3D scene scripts
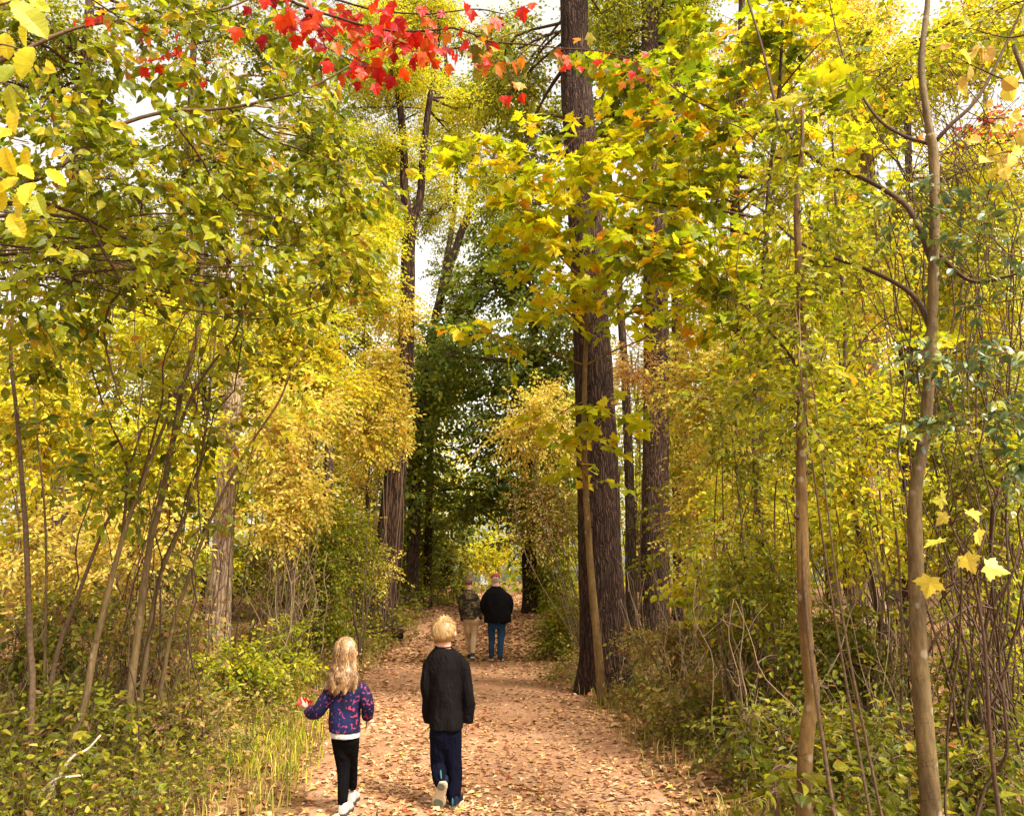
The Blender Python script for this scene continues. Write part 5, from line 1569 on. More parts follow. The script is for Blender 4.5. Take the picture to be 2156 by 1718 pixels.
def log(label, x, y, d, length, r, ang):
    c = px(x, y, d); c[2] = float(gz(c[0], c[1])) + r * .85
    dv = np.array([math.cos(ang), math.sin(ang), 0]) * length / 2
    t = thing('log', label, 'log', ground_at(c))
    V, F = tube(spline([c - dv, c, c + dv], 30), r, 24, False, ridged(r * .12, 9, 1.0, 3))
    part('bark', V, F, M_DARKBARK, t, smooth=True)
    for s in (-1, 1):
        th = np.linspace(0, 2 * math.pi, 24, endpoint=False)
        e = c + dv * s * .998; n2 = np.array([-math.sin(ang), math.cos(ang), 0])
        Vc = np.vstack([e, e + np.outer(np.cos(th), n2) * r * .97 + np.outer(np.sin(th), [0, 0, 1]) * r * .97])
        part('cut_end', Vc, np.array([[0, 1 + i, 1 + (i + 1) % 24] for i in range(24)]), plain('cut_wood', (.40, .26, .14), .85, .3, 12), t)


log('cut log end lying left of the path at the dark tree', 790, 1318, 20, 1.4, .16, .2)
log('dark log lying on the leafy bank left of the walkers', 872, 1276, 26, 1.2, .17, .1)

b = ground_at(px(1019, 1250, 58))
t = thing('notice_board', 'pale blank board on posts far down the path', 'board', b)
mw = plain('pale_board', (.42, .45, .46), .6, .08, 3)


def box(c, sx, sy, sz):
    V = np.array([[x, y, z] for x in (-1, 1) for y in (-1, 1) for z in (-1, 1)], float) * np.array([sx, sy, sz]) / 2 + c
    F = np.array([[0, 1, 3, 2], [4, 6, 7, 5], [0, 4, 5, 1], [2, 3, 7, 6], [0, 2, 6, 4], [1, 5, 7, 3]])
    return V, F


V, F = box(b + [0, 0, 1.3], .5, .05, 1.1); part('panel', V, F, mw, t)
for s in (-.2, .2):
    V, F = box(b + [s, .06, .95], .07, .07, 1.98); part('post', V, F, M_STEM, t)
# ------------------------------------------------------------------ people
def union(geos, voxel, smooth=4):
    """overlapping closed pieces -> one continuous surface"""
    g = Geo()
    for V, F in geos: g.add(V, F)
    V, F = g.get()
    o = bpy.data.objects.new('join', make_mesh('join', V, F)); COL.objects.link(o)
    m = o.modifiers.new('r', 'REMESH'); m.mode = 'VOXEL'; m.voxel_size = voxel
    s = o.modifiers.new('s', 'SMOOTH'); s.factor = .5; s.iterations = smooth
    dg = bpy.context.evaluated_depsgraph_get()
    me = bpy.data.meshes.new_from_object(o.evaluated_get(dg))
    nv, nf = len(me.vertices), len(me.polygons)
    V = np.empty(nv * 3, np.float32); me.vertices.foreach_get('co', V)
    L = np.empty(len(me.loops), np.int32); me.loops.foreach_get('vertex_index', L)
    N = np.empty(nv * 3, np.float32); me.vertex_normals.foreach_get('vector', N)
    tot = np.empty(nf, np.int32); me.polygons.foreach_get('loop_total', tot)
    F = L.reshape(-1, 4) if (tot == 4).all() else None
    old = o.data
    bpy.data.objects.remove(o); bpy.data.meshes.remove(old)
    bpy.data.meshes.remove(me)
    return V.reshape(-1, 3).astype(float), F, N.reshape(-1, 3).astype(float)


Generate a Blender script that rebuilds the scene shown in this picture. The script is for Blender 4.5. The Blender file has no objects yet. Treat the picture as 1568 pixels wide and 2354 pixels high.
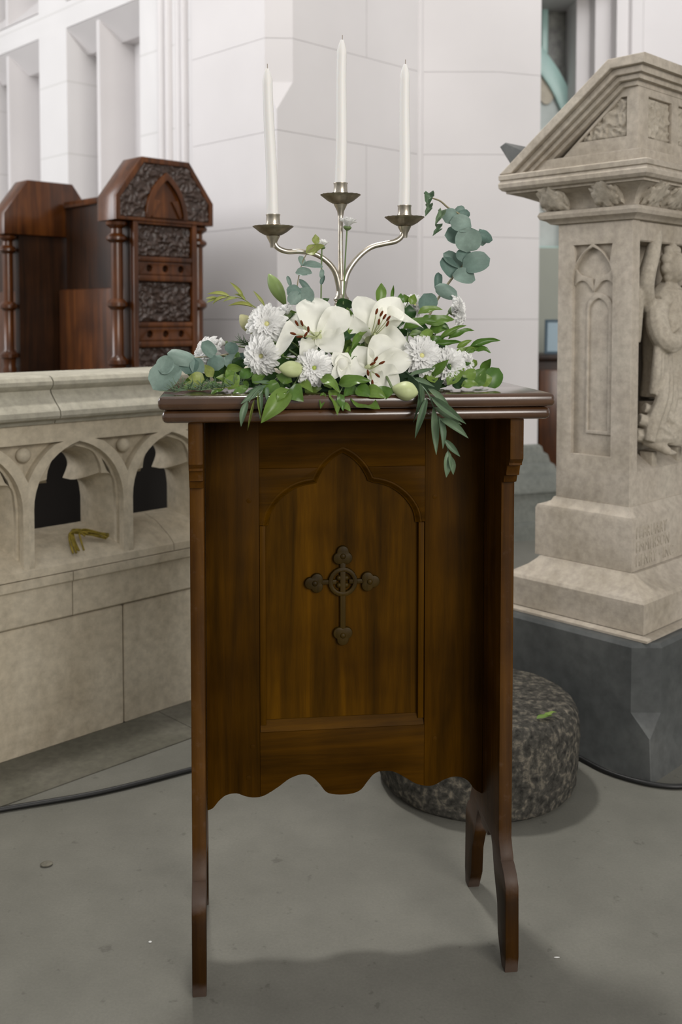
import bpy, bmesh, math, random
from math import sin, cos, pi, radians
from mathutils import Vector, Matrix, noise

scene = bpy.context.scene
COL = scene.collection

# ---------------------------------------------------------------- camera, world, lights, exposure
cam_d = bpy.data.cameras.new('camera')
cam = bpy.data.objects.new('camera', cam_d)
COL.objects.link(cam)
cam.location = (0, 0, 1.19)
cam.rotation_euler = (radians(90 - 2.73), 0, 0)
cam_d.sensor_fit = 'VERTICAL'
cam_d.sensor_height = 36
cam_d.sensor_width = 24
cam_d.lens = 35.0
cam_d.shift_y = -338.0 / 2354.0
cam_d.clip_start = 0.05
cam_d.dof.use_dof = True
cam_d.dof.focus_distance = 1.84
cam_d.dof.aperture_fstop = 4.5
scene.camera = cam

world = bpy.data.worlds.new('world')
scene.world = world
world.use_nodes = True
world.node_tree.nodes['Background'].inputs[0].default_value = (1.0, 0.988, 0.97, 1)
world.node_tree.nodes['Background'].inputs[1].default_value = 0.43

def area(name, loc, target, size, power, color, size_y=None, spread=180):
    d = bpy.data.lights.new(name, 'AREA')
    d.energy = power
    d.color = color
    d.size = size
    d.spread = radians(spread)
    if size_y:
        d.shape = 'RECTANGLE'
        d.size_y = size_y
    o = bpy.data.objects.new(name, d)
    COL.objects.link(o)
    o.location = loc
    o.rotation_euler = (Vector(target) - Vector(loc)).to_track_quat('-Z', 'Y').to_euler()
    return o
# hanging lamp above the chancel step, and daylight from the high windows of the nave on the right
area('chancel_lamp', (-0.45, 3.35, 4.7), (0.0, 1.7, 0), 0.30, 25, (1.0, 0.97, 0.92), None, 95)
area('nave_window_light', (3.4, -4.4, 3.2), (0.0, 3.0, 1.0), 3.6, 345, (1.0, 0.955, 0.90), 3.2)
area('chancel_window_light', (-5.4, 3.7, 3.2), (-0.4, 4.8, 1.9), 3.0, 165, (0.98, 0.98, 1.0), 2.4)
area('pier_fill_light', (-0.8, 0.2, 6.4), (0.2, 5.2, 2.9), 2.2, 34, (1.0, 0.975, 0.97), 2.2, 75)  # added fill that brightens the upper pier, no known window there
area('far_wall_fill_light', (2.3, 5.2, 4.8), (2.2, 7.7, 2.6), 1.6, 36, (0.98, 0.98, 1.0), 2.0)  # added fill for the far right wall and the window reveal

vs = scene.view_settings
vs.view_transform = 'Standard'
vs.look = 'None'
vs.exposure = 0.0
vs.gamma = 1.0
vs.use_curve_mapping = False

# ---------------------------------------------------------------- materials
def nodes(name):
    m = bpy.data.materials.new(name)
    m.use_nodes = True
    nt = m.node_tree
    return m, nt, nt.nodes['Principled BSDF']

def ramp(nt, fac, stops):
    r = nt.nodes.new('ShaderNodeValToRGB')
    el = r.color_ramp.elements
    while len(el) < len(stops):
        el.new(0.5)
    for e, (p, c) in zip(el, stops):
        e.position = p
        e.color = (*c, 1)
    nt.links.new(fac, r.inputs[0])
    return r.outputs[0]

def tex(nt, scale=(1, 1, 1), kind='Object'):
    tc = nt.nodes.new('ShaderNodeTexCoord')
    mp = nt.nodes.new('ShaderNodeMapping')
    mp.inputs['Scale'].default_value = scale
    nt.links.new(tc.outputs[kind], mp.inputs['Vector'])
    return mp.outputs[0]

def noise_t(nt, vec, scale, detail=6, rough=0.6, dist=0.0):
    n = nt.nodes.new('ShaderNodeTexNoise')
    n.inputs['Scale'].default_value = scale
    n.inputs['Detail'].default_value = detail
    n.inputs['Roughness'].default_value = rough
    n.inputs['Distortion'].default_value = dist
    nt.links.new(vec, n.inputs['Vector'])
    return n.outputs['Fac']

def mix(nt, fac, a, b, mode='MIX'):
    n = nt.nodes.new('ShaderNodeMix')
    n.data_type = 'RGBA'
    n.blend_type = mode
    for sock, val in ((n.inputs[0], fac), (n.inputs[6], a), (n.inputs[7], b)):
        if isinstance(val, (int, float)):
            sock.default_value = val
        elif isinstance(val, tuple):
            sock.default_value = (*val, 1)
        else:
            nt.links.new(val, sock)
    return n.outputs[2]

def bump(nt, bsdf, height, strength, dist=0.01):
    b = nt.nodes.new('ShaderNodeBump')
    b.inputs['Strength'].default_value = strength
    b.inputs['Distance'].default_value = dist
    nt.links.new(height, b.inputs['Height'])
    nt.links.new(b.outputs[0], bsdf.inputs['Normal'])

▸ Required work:
Set down the records above word for word, from the first line through the line containing "return V, F", both included; leave out the pictures.

▸ Response to this exercise:
The Blender Python script for this scene continues. Write part 5, from line 1569 on. More parts follow. The script is for Blender 4.5. Take the picture to be 2156 by 1718 pixels.
def log(label, x, y, d, length, r, ang):
    c = px(x, y, d); c[2] = float(gz(c[0], c[1])) + r * .85
    dv = np.array([math.cos(ang), math.sin(ang), 0]) * length / 2
    t = thing('log', label, 'log', ground_at(c))
    V, F = tube(spline([c - dv, c, c + dv], 30), r, 24, False, ridged(r * .12, 9, 1.0, 3))
    part('bark', V, F, M_DARKBARK, t, smooth=True)
    for s in (-1, 1):
        th = np.linspace(0, 2 * math.pi, 24, endpoint=False)
        e = c + dv * s * .998; n2 = np.array([-math.sin(ang), math.cos(ang), 0])
        Vc = np.vstack([e, e + np.outer(np.cos(th), n2) * r * .97 + np.outer(np.sin(th), [0, 0, 1]) * r * .97])
        part('cut_end', Vc, np.array([[0, 1 + i, 1 + (i + 1) % 24] for i in range(24)]), plain('cut_wood', (.40, .26, .14), .85, .3, 12), t)


log('cut log end lying left of the path at the dark tree', 790, 1318, 20, 1.4, .16, .2)
log('dark log lying on the leafy bank left of the walkers', 872, 1276, 26, 1.2, .17, .1)

b = ground_at(px(1019, 1250, 58))
t = thing('notice_board', 'pale blank board on posts far down the path', 'board', b)
mw = plain('pale_board', (.42, .45, .46), .6, .08, 3)


def box(c, sx, sy, sz):
    V = np.array([[x, y, z] for x in (-1, 1) for y in (-1, 1) for z in (-1, 1)], float) * np.array([sx, sy, sz]) / 2 + c
    F = np.array([[0, 1, 3, 2], [4, 6, 7, 5], [0, 4, 5, 1], [2, 3, 7, 6], [0, 2, 6, 4], [1, 5, 7, 3]])
    return V, F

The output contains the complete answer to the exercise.